When reflecting on his journey, he says he has always loved both music and science but struggled to decide which to pursue until he realised he could combine both.

“I enjoyed studying in the US and living in my wife’s home country of Japan for over a decade, but I was also delighted to get the chance to return home to Aotearoa New Zealand thanks to a Rutherford Discovery Fellowship.”

“Things had changed a lot after being away for two decades – I’m delighted that my kids get to grow up hearing more te reo Māori in school and more native bird songs outside than I did when growing up here.”

Patrick says society is finally at a stage where young Indigenous and non-Western researchers are being welcomed into the global academic community as equal partners with unique knowledge and insights to contribute to research.

“It is heartbreaking to see the country and the world starting to undo this by cutting funding and support. We need to recommit to this support or risk losing all the progress we’ve made in the last few decades.”

He would like to thank everyone who has supported him on his journey, but “especially the over 100 collaborators on the ‘Many Voices’ projects from around the world who coauthored these articles.”

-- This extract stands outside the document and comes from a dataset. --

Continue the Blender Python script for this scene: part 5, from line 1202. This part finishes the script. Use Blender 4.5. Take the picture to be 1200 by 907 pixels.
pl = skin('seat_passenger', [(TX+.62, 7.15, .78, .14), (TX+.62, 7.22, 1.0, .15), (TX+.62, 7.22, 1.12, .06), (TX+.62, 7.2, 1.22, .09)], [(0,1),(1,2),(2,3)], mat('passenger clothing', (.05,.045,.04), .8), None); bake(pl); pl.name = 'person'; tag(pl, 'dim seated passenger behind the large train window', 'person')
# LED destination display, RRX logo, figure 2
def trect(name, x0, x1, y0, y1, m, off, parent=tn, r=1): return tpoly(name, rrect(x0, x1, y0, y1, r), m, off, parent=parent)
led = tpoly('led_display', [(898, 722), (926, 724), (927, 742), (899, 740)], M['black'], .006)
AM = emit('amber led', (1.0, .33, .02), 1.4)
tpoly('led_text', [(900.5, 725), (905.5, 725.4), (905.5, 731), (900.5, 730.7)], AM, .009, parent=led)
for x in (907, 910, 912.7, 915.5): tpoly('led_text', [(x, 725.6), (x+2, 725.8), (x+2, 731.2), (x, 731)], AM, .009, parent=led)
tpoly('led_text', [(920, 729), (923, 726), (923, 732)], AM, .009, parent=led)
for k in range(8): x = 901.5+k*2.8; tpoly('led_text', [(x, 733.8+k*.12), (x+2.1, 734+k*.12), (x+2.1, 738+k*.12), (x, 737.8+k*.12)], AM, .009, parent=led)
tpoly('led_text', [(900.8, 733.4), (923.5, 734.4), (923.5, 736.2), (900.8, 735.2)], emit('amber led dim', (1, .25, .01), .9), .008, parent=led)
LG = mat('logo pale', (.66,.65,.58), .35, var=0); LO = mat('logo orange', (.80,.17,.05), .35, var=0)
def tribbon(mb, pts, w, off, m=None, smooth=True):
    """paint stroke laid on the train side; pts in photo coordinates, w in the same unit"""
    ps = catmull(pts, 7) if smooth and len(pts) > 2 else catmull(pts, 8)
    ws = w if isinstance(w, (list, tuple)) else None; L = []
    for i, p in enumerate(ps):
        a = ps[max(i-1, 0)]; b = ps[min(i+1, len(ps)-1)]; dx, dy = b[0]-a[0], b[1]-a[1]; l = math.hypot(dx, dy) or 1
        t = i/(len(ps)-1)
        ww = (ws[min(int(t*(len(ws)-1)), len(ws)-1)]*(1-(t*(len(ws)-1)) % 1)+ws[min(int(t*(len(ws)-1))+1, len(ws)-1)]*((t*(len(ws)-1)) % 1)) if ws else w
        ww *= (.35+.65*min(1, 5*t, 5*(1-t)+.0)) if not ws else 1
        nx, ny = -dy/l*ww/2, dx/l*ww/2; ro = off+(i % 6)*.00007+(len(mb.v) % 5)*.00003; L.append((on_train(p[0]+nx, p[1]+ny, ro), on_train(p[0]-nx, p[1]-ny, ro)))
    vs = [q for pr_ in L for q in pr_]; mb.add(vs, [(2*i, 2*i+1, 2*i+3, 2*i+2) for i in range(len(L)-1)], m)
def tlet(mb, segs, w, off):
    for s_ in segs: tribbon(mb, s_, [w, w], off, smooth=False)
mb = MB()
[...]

“It would not have been possible without them, and I hope the award will help to recognise and uplift their voices too.”

 

Early Career Research Excellence Award for the Humanities:
This award recognises emerging researchers who have demonstrated exceptional promise in the humanities.

Citation:
To Patrick Evan Savage for using inclusive collaboration, combining scientific experiments with local and Indigenous knowledge, to reveal cross-cultural relationships between music and language.